— RECORDED INFORMATION —

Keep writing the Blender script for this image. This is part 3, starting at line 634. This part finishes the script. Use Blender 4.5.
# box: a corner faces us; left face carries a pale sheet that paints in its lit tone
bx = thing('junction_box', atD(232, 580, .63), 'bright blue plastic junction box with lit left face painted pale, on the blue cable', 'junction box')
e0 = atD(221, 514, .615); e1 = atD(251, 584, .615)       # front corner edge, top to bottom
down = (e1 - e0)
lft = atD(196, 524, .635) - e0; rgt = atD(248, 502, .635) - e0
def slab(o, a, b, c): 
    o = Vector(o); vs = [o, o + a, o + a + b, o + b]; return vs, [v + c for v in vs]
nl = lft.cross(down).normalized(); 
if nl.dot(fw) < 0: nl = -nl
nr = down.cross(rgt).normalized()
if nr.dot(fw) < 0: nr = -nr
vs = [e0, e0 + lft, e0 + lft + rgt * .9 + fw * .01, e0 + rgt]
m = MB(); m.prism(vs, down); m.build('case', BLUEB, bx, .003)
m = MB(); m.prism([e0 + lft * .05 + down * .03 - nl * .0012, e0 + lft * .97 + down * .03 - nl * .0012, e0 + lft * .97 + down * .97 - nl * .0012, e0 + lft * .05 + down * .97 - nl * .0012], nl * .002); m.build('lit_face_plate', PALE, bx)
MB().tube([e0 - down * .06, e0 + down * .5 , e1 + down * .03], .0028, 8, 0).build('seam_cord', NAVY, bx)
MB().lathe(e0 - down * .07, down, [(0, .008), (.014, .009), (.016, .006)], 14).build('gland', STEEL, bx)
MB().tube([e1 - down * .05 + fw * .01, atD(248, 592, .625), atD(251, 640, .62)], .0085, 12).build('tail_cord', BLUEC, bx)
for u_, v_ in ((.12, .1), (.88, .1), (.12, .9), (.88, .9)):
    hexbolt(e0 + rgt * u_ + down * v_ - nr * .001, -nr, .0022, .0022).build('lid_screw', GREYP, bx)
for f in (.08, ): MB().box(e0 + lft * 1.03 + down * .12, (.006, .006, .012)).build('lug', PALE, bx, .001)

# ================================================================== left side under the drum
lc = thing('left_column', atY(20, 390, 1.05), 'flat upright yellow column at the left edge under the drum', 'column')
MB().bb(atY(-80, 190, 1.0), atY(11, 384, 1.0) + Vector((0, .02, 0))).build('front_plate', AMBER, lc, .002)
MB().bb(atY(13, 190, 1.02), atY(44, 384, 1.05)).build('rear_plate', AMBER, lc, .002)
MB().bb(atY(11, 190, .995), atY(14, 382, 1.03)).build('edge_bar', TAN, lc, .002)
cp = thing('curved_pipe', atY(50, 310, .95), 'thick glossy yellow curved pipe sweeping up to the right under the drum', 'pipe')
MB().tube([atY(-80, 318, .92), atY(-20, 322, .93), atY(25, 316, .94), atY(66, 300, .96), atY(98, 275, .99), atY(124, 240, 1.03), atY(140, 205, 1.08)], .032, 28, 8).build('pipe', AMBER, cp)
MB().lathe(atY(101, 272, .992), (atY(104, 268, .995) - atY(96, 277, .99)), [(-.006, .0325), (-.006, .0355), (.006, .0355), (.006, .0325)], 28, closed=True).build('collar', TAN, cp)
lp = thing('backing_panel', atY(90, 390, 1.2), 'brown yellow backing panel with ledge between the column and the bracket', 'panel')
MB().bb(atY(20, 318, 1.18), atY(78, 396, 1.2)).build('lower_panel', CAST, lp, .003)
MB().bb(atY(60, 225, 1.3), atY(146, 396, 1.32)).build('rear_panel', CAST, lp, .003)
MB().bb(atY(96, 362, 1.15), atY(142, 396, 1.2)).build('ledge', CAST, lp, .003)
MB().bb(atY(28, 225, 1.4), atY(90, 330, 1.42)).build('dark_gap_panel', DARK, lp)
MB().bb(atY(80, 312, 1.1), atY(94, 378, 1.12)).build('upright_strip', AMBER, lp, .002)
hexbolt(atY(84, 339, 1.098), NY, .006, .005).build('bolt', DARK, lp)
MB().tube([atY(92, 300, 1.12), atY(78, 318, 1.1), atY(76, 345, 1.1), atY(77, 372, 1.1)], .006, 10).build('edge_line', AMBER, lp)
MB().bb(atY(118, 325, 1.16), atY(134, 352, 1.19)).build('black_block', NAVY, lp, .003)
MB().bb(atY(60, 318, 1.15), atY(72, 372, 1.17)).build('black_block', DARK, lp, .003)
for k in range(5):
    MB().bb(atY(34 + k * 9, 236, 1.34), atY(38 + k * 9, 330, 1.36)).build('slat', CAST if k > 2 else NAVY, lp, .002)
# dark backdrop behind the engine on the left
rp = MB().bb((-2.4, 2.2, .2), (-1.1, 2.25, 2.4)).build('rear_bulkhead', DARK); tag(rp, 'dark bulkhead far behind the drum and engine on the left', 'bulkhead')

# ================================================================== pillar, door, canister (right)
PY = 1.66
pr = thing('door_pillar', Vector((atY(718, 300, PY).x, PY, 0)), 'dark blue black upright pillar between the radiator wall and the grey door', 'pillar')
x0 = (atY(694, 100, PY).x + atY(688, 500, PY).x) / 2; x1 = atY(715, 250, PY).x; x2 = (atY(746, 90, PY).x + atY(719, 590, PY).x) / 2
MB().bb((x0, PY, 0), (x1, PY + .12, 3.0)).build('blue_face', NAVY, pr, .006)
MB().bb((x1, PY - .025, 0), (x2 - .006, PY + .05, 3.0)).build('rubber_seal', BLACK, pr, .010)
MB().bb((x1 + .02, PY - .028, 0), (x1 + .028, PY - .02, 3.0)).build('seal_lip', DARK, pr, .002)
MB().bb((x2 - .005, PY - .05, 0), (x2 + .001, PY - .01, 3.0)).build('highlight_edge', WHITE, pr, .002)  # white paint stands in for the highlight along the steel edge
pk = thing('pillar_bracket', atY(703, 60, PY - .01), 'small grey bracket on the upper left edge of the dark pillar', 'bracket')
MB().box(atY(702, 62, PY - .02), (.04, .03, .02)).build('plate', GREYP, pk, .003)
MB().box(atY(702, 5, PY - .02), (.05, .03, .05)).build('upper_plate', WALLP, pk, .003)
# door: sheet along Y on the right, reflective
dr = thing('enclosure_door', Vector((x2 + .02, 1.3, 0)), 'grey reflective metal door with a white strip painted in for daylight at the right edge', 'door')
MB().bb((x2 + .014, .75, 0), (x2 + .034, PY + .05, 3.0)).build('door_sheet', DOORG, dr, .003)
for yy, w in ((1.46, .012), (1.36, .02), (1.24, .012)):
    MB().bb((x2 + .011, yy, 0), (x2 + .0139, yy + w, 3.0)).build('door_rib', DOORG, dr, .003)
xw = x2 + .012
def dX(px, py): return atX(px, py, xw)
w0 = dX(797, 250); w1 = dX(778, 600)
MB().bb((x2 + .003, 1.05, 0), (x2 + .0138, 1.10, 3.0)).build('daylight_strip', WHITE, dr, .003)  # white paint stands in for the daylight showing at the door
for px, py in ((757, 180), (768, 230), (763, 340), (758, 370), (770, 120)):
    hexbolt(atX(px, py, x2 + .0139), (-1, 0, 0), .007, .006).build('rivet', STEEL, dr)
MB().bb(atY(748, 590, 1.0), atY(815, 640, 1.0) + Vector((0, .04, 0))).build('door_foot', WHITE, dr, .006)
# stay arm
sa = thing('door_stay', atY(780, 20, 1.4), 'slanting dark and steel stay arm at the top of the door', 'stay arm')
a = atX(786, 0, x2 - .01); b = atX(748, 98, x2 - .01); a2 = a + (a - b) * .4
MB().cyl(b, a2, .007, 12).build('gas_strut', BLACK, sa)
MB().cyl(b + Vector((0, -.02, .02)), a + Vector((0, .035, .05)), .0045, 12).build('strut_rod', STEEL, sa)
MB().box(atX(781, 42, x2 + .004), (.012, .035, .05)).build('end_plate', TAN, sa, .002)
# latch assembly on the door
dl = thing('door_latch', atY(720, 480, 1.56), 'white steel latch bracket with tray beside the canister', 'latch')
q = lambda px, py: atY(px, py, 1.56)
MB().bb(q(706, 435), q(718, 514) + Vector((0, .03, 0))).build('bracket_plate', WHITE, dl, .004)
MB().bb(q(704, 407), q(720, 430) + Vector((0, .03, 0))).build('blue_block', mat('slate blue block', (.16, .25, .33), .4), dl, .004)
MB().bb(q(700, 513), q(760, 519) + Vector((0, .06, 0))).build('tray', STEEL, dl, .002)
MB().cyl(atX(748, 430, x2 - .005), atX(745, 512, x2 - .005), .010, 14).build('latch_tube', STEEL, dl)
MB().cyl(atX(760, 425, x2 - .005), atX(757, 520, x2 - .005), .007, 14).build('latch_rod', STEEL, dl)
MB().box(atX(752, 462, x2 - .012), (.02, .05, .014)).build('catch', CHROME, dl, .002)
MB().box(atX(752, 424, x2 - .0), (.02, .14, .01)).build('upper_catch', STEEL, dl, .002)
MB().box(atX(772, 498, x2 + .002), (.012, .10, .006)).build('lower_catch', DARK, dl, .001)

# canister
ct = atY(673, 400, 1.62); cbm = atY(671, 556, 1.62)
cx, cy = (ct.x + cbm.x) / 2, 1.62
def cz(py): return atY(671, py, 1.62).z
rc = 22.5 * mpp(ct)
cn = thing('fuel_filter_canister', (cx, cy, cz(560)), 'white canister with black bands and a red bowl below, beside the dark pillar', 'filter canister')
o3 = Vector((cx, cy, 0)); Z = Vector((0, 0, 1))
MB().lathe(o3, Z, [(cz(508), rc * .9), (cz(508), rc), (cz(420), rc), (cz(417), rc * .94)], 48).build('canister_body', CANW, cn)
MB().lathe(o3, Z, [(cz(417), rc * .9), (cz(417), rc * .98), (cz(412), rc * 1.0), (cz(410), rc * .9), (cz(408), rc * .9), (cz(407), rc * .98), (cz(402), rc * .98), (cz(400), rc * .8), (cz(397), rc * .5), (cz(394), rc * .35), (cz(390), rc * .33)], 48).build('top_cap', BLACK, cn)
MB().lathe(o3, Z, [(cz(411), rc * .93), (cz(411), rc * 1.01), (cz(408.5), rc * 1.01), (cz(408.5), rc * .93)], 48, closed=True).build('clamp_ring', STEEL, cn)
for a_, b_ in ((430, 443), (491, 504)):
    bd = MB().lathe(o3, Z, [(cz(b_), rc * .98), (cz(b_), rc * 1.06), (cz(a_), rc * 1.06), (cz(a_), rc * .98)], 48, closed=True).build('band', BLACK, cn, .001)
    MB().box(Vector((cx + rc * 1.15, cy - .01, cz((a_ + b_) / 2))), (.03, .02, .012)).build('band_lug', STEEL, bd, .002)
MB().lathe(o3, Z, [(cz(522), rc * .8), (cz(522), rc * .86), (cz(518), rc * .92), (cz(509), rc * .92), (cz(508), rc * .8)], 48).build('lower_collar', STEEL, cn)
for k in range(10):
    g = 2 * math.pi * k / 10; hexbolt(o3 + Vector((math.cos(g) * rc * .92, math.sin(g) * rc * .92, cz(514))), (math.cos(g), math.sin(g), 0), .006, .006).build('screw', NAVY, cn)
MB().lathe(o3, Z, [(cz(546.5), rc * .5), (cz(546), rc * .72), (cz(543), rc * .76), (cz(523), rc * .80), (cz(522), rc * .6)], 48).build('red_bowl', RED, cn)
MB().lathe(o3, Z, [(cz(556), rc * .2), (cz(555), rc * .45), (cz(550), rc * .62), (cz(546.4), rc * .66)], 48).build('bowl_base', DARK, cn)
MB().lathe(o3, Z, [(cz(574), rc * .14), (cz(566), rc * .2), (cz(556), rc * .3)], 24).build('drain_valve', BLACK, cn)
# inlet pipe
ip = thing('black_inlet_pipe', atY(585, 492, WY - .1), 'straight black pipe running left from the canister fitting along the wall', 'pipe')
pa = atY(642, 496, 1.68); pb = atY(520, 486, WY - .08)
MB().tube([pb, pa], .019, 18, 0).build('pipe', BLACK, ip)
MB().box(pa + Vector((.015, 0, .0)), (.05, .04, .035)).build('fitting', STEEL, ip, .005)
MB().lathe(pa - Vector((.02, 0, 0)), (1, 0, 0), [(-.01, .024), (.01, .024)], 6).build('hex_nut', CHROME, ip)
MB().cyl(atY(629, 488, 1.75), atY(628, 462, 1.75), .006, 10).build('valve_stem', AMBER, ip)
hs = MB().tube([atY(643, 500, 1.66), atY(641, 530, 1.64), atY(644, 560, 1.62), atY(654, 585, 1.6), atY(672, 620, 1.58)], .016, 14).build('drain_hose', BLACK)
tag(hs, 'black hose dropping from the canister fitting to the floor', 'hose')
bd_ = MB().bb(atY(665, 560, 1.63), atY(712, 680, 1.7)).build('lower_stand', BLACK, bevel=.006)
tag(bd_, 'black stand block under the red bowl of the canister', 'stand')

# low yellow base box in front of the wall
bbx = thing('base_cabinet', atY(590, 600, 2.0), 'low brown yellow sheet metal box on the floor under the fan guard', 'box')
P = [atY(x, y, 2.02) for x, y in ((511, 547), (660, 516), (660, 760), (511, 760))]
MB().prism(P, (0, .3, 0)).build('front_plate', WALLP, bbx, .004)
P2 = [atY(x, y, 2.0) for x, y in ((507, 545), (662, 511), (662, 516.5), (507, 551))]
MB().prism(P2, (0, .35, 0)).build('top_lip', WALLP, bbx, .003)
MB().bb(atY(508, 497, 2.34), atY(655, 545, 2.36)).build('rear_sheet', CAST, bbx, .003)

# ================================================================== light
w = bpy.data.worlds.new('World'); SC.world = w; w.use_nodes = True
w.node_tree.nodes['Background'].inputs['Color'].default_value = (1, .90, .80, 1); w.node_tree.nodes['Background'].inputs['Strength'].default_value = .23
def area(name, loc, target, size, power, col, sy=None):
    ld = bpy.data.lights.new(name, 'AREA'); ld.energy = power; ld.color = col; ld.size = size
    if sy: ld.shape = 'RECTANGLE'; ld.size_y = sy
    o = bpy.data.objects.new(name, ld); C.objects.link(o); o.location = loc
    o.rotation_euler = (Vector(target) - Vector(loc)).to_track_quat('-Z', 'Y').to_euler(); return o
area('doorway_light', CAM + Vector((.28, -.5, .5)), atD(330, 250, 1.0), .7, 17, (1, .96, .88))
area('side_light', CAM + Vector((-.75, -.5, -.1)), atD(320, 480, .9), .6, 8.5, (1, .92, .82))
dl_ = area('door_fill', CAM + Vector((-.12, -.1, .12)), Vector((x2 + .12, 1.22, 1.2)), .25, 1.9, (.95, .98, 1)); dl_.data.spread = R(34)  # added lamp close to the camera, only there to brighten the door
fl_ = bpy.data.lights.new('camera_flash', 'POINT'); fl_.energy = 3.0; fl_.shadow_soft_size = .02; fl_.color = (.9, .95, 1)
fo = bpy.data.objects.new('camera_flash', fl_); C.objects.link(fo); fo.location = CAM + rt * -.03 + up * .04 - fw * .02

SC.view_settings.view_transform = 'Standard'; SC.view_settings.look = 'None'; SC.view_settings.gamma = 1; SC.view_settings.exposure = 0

— THE TASK —
Quote the data above verbatim from its first line to the line that includes "for f in (.08, ): MB().box(e0", with both boundary lines retained.

— COMPLETED EXERCISE —
Keep writing the Blender script for this image. This is part 3, starting at line 634. This part finishes the script. Use Blender 4.5.
# box: a corner faces us; left face carries a pale sheet that paints in its lit tone
bx = thing('junction_box', atD(232, 580, .63), 'bright blue plastic junction box with lit left face painted pale, on the blue cable', 'junction box')
e0 = atD(221, 514, .615); e1 = atD(251, 584, .615)       # front corner edge, top to bottom
down = (e1 - e0)
lft = atD(196, 524, .635) - e0; rgt = atD(248, 502, .635) - e0
def slab(o, a, b, c): 
    o = Vector(o); vs = [o, o + a, o + a + b, o + b]; return vs, [v + c for v in vs]
nl = lft.cross(down).normalized(); 
if nl.dot(fw) < 0: nl = -nl
nr = down.cross(rgt).normalized()
if nr.dot(fw) < 0: nr = -nr
vs = [e0, e0 + lft, e0 + lft + rgt * .9 + fw * .01, e0 + rgt]
m = MB(); m.prism(vs, down); m.build('case', BLUEB, bx, .003)
m = MB(); m.prism([e0 + lft * .05 + down * .03 - nl * .0012, e0 + lft * .97 + down * .03 - nl * .0012, e0 + lft * .97 + down * .97 - nl * .0012, e0 + lft * .05 + down * .97 - nl * .0012], nl * .002); m.build('lit_face_plate', PALE, bx)
MB().tube([e0 - down * .06, e0 + down * .5 , e1 + down * .03], .0028, 8, 0).build('seam_cord', NAVY, bx)
MB().lathe(e0 - down * .07, down, [(0, .008), (.014, .009), (.016, .006)], 14).build('gland', STEEL, bx)
MB().tube([e1 - down * .05 + fw * .01, atD(248, 592, .625), atD(251, 640, .62)], .0085, 12).build('tail_cord', BLUEC, bx)
for u_, v_ in ((.12, .1), (.88, .1), (.12, .9), (.88, .9)):
    hexbolt(e0 + rgt * u_ + down * v_ - nr * .001, -nr, .0022, .0022).build('lid_screw', GREYP, bx)
for f in (.08, ): MB().box(e0 + lft * 1.03 + down * .12, (.006, .006, .012)).build('lug', PALE, bx, .001)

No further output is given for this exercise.